There’s a very Reddit-theory-ish way to watch this film and surmise that Thomas and Thomas are the same person completing an endless cycle, one man raging at himself and his own past mistakes. Certainly, there’s the distinct sound of one leg breaking when Pattinson drops from the lighthouse tower—and Dafoe’s character is largely defined by his one missing leg—and the image of the younger Pattinson falling down a literal spiral is a potent one. How do you say “time is a flat circle” in late-1800s sailor dialect?

But that doesn’t answer what young Thomas sees in the light. I’m sure attention-to-detail hound Robert Eggers has a concrete answer tucked away somewhere, but I’d argue it doesn’t matter.

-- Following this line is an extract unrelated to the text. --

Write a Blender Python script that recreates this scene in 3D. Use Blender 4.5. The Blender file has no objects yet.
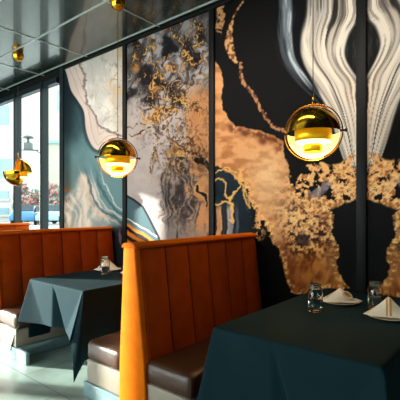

The Lighthouse combines mythology and mood to tell a story about people who don’t understand themselves. Like the fire Prometheus nabbed from the gods, the light at the top of the tower represents everything, all knowledge, and in looking into it Thomas understood everything, all at once. Of course he couldn’t take it. Nobody could, except for the sailors who have already crossed over to the other side and come back as seagulls. Best to leave them alone.